Williams College Debate to Focus on Question of Bill of Rights for Non-U.S. Citizens

Media contact: Noelle Lemoine, communications assistant; tele: (413) 597-4277; email: [email protected]

WILLIAMSTOWN, MASS., April 22, 2002 — Nadine Strossen, president of the American Civil Liberties Union (ACLU), will debate conservative political analyst Patrick Buchanan in a public affairs forum on Monday, April 29, at 8 p.m. They will consider the question “Are Non-U.S. Citizens Subject to the Protection Given by the Bill of Rights?” Also participating in the debate will be Neil Anderson ’04 from Columbus, Ohio, and Sarah Iams ’04 from Bethesda, Md. The event will be held in Chapin Hall on the Williams College campus. It is sponsored by the Williams College Class of 1971 Public Affairs Forum and the Williams College Debate Union.
Nadine Strossen

Strossen, professor of law at New York Law School, has written, lectured and practiced extensively in the areas of constitutional law, civil liberties, and international human rights. Since 1991, she has served as president of the ACLU, the first woman to head the nation’s largest and oldest civil liberties organization.

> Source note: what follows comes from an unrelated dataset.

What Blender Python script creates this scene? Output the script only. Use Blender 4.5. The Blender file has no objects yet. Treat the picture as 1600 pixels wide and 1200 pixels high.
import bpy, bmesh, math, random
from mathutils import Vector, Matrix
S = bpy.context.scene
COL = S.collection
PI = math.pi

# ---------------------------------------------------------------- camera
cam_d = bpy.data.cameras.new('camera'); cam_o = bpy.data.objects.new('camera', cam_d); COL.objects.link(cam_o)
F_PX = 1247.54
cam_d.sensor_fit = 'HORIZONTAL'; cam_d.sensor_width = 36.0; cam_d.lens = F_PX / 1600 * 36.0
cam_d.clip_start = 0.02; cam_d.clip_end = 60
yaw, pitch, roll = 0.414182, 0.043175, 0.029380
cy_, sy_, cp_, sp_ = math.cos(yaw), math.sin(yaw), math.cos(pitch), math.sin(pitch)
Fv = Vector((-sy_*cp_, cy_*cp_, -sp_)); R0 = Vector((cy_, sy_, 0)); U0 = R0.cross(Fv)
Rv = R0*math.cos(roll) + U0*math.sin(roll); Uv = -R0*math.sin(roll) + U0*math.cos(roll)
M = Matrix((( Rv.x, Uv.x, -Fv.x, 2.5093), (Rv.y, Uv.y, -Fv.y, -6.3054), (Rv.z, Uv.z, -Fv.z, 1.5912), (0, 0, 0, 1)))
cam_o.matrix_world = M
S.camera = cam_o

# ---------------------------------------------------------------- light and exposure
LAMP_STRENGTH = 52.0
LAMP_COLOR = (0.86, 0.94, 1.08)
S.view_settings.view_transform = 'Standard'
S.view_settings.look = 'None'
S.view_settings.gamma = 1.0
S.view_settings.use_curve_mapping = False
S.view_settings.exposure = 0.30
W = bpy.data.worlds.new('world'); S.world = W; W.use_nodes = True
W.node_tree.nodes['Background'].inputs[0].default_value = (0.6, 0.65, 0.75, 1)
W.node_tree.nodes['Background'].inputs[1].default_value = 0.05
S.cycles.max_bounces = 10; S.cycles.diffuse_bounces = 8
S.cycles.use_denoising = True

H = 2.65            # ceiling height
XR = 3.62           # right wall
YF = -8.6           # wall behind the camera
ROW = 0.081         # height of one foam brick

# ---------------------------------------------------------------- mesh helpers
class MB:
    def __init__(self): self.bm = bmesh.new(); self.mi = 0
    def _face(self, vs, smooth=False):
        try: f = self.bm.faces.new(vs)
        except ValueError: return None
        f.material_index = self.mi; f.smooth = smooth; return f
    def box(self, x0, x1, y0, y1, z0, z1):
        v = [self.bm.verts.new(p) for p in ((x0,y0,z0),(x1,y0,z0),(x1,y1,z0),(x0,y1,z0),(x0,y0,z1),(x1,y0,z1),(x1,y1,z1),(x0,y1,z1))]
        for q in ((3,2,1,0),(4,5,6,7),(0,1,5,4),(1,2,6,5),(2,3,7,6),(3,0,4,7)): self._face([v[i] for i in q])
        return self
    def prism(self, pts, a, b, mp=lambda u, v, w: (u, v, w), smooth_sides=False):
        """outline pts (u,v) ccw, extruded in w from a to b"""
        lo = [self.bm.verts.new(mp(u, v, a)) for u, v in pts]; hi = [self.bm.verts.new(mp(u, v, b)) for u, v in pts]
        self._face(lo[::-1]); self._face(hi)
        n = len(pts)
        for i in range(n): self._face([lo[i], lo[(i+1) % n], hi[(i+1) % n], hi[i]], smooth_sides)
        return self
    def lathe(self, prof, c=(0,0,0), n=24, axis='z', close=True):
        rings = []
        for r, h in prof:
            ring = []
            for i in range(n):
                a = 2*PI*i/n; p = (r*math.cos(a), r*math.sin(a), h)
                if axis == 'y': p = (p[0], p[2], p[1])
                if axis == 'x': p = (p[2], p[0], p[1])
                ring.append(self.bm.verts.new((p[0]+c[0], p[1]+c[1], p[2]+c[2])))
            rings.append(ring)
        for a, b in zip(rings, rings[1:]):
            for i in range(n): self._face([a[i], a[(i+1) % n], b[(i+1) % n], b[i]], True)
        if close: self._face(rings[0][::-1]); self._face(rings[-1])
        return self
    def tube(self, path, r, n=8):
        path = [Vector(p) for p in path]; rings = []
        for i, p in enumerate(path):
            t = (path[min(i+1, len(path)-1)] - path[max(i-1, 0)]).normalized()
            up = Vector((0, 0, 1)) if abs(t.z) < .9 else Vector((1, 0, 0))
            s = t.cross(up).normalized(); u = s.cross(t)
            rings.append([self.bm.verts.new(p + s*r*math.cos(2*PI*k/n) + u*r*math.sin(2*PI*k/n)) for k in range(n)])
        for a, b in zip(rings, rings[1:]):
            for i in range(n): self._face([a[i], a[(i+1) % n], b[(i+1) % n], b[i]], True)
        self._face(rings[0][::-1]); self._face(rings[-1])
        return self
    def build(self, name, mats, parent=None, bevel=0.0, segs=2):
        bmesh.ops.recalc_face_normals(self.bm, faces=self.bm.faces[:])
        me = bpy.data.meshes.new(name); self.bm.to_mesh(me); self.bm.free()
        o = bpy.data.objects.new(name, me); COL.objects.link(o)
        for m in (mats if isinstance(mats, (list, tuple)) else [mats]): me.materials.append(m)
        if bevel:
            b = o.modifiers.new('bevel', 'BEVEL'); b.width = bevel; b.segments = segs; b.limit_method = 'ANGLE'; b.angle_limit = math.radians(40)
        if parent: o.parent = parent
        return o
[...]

The National Law Journal has twice named Strossen one of “The 100 Most Influential Lawyers in America.” She comments frequently on legal issues in the national media, having appeared on virtually every national news program.

Her writing has been published in many scholarly and general interest publications (more than 225 published works).

She has contributed chapters to many books, including Translating the Bill of Rights’ Guarantees into Meaningful Human Rights Protections in “Interpreting a Bill of Rights,” edited by Johan Kruger and Brian Currin, and Enforcing International Human Rights Law in the United States in “Human Rights: Agenda for the Next Century” edited by Louis Henkin and John Lawrence Hargrove.

Strossen graduated magna cum laude from the Harvard Law School in 1975, where she was an editor of the Harvard Law Review. Before becoming a law professor, she practiced law for nine years in Minneapolis.

Buchanan’s professional career began in 1962, when, at 23, he was chosen as the youngest editorial writer on a major newspaper in the United States, the St. Louis Globe Democrat.

He moved from the editorial world to political in 1965, and has been a senior advisor to three American presidents. From 1966 to 1974, he was confidant and assistant to Richard Nixon. In 1974, he served as assistant to Gerald Ford. From 1985 to 1987, he was White House communications director for Ronald Reagan. In December 1991, Buchanan challenged George Bush for the 1992 Republican presidential nomination. He ran in 33 state primaries.

In February 1993 he founded The American Cause, an educational foundation dedicated to the principles of limited government, traditional values, and a foreign policy that puts America first.

His articles have appeared in publications ranging from Human Events and National Review to the Rolling Stone. He has been a nationally syndicated newspaper columnist, co-host of CNN’s Crossfire, and host of Mutual Radio’s Buchanan & Co.

He received his master’s degree from the Columbia School of Journalism in New York in 1952.

The Williams College Debate Union was begun in 1997 by the Gargoyle Society. Modeled on the Oxford Union Debating Society, it was established after former president of the college challenged students to engage more in public affairs. The Union’s debates have focused on issues that generate argument and discussion. This year’s Debate Union members are Nishant Nayyar ’02 of New Delhi, India; Evan Sandhaus ’02 of Leawood, Kans.; Joseph Urwitz ’02 from Bethesda, Md.; and Christopher Zerwas ’02 of El Paso, Texas.